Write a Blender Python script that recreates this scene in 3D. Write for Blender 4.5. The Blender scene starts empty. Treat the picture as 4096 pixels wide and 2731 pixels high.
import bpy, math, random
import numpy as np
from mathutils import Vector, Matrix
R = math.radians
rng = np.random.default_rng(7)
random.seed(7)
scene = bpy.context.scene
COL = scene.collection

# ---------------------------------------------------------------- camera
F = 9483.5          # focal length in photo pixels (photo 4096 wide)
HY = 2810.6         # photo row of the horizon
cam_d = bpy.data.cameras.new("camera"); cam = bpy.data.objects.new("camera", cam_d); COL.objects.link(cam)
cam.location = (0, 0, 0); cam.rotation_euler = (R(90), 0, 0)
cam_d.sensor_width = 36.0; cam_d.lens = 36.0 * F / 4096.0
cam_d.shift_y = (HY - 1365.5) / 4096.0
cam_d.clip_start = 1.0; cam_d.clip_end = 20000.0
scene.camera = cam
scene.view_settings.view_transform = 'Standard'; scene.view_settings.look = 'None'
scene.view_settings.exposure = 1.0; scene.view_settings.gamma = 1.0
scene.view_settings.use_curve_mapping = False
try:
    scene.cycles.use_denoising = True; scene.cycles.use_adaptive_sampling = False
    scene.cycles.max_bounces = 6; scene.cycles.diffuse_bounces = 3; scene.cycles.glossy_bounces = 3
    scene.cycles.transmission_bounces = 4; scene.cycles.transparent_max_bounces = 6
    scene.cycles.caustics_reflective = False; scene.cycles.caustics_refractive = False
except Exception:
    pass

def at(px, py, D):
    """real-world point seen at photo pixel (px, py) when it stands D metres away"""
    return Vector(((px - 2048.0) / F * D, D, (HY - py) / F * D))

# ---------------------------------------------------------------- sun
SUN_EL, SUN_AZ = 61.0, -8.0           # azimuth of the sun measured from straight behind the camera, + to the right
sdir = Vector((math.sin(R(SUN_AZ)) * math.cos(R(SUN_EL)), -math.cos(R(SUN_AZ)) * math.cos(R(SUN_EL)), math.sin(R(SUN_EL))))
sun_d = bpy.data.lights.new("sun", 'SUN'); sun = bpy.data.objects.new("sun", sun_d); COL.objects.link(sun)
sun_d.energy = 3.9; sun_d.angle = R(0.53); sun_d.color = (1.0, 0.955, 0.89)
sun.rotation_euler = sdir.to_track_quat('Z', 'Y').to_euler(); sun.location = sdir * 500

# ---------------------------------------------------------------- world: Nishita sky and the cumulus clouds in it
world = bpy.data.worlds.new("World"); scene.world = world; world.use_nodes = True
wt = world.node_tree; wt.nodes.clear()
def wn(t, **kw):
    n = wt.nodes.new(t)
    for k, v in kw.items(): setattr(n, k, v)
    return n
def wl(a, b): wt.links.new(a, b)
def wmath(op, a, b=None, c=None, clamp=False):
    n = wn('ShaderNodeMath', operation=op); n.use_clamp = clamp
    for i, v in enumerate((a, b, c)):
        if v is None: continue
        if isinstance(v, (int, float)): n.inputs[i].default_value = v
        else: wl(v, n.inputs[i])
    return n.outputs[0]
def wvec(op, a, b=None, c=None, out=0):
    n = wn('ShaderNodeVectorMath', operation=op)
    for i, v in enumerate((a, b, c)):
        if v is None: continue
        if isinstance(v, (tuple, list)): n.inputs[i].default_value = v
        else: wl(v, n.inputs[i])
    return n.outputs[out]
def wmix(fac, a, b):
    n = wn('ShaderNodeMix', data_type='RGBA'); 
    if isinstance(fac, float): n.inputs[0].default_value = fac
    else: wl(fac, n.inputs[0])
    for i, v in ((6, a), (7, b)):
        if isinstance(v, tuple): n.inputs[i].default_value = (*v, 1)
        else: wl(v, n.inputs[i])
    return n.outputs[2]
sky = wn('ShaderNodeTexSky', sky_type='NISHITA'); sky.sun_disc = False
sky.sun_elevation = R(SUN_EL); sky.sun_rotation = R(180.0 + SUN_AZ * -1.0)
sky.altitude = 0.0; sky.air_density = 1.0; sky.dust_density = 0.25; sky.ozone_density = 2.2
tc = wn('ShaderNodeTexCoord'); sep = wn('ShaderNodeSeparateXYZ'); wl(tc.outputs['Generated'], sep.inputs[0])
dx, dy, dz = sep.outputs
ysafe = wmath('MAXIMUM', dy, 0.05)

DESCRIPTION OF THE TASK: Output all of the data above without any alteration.

SOLUTION BELOW:
Write a Blender Python script that recreates this scene in 3D. Write for Blender 4.5. The Blender scene starts empty. Treat the picture as 4096 pixels wide and 2731 pixels high.
import bpy, math, random
import numpy as np
from mathutils import Vector, Matrix
R = math.radians
rng = np.random.default_rng(7)
random.seed(7)
scene = bpy.context.scene
COL = scene.collection

# ---------------------------------------------------------------- camera
F = 9483.5          # focal length in photo pixels (photo 4096 wide)
HY = 2810.6         # photo row of the horizon
cam_d = bpy.data.cameras.new("camera"); cam = bpy.data.objects.new("camera", cam_d); COL.objects.link(cam)
cam.location = (0, 0, 0); cam.rotation_euler = (R(90), 0, 0)
cam_d.sensor_width = 36.0; cam_d.lens = 36.0 * F / 4096.0
cam_d.shift_y = (HY - 1365.5) / 4096.0
cam_d.clip_start = 1.0; cam_d.clip_end = 20000.0
scene.camera = cam
scene.view_settings.view_transform = 'Standard'; scene.view_settings.look = 'None'
scene.view_settings.exposure = 1.0; scene.view_settings.gamma = 1.0
scene.view_settings.use_curve_mapping = False
try:
    scene.cycles.use_denoising = True; scene.cycles.use_adaptive_sampling = False
    scene.cycles.max_bounces = 6; scene.cycles.diffuse_bounces = 3; scene.cycles.glossy_bounces = 3
    scene.cycles.transmission_bounces = 4; scene.cycles.transparent_max_bounces = 6
    scene.cycles.caustics_reflective = False; scene.cycles.caustics_refractive = False
except Exception:
    pass

def at(px, py, D):
    """real-world point seen at photo pixel (px, py) when it stands D metres away"""
    return Vector(((px - 2048.0) / F * D, D, (HY - py) / F * D))

# ---------------------------------------------------------------- sun
SUN_EL, SUN_AZ = 61.0, -8.0           # azimuth of the sun measured from straight behind the camera, + to the right
sdir = Vector((math.sin(R(SUN_AZ)) * math.cos(R(SUN_EL)), -math.cos(R(SUN_AZ)) * math.cos(R(SUN_EL)), math.sin(R(SUN_EL))))
sun_d = bpy.data.lights.new("sun", 'SUN'); sun = bpy.data.objects.new("sun", sun_d); COL.objects.link(sun)
sun_d.energy = 3.9; sun_d.angle = R(0.53); sun_d.color = (1.0, 0.955, 0.89)
sun.rotation_euler = sdir.to_track_quat('Z', 'Y').to_euler(); sun.location = sdir * 500

# ---------------------------------------------------------------- world: Nishita sky and the cumulus clouds in it
world = bpy.data.worlds.new("World"); scene.world = world; world.use_nodes = True
wt = world.node_tree; wt.nodes.clear()
def wn(t, **kw):
    n = wt.nodes.new(t)
    for k, v in kw.items(): setattr(n, k, v)
    return n
def wl(a, b): wt.links.new(a, b)
def wmath(op, a, b=None, c=None, clamp=False):
    n = wn('ShaderNodeMath', operation=op); n.use_clamp = clamp
    for i, v in enumerate((a, b, c)):
        if v is None: continue
        if isinstance(v, (int, float)): n.inputs[i].default_value = v
        else: wl(v, n.inputs[i])
    return n.outputs[0]
def wvec(op, a, b=None, c=None, out=0):
    n = wn('ShaderNodeVectorMath', operation=op)
    for i, v in enumerate((a, b, c)):
        if v is None: continue
        if isinstance(v, (tuple, list)): n.inputs[i].default_value = v
        else: wl(v, n.inputs[i])
    return n.outputs[out]
def wmix(fac, a, b):
    n = wn('ShaderNodeMix', data_type='RGBA'); 
    if isinstance(fac, float): n.inputs[0].default_value = fac
    else: wl(fac, n.inputs[0])
    for i, v in ((6, a), (7, b)):
        if isinstance(v, tuple): n.inputs[i].default_value = (*v, 1)
        else: wl(v, n.inputs[i])
    return n.outputs[2]
sky = wn('ShaderNodeTexSky', sky_type='NISHITA'); sky.sun_disc = False
sky.sun_elevation = R(SUN_EL); sky.sun_rotation = R(180.0 + SUN_AZ * -1.0)
sky.altitude = 0.0; sky.air_density = 1.0; sky.dust_density = 0.25; sky.ozone_density = 2.2
tc = wn('ShaderNodeTexCoord'); sep = wn('ShaderNodeSeparateXYZ'); wl(tc.outputs['Generated'], sep.inputs[0])
dx, dy, dz = sep.outputs
ysafe = wmath('MAXIMUM', dy, 0.05)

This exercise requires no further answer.